■ Task to complete ■
Return, unaltered, every line from the beginning of the material below up to and including the one with "random.seed(7)".

■ Data ■

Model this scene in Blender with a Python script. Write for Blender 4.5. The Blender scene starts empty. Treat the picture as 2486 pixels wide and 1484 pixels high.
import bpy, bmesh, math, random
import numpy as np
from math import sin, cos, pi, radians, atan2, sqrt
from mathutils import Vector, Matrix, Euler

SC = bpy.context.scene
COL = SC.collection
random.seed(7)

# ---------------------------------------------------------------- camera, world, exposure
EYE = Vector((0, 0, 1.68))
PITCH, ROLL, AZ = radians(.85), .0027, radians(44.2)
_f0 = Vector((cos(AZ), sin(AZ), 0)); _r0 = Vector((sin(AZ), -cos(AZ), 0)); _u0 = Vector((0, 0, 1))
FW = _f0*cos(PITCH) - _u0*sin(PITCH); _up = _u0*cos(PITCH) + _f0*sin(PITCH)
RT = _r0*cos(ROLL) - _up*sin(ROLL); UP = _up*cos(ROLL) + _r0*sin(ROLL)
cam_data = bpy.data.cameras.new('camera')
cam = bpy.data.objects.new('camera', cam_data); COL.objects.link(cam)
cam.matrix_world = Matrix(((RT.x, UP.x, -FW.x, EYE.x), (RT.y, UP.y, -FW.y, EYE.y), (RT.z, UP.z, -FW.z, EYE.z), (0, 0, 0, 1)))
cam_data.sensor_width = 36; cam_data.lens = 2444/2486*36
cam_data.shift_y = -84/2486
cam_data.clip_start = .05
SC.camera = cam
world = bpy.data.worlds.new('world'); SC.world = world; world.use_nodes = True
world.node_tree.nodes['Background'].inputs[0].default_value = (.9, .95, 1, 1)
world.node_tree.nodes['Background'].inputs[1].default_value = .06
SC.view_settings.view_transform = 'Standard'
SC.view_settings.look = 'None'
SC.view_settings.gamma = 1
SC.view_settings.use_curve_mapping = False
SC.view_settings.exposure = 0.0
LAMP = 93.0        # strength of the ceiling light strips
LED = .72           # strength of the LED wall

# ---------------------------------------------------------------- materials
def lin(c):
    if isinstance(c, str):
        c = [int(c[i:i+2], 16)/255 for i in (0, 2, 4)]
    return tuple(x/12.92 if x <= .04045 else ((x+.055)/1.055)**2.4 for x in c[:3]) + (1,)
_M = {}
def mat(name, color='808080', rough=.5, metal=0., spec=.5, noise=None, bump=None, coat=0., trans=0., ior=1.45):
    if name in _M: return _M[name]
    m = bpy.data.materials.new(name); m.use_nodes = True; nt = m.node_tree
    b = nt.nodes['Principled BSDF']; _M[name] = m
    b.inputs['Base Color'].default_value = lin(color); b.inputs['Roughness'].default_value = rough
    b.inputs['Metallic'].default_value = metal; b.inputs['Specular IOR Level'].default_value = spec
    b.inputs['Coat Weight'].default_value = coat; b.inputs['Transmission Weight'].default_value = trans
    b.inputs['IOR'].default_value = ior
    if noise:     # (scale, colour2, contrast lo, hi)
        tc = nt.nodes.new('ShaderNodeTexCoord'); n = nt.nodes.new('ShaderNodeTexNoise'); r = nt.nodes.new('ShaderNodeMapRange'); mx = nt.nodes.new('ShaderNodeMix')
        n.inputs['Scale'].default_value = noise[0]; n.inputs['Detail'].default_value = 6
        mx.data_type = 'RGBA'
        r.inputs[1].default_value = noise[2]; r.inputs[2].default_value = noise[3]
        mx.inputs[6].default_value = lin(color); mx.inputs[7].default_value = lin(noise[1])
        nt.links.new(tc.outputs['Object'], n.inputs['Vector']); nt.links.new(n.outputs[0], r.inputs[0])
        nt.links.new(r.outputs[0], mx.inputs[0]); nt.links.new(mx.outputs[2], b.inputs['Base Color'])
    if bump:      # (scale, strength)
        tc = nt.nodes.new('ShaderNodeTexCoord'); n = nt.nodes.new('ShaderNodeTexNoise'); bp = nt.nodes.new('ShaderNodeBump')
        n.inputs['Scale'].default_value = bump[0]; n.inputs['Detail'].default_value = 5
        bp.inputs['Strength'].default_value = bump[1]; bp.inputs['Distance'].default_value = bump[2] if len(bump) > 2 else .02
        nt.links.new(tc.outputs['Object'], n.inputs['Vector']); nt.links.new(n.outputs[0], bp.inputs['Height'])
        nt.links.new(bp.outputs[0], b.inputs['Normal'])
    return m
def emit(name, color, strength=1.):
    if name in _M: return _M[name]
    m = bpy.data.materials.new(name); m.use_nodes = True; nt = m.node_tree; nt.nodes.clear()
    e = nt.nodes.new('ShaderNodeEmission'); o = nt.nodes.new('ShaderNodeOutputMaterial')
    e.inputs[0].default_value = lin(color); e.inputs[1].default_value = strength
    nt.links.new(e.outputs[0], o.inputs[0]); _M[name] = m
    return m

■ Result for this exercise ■
Model this scene in Blender with a Python script. Write for Blender 4.5. The Blender scene starts empty. Treat the picture as 2486 pixels wide and 1484 pixels high.
import bpy, bmesh, math, random
import numpy as np
from math import sin, cos, pi, radians, atan2, sqrt
from mathutils import Vector, Matrix, Euler

SC = bpy.context.scene
COL = SC.collection
random.seed(7)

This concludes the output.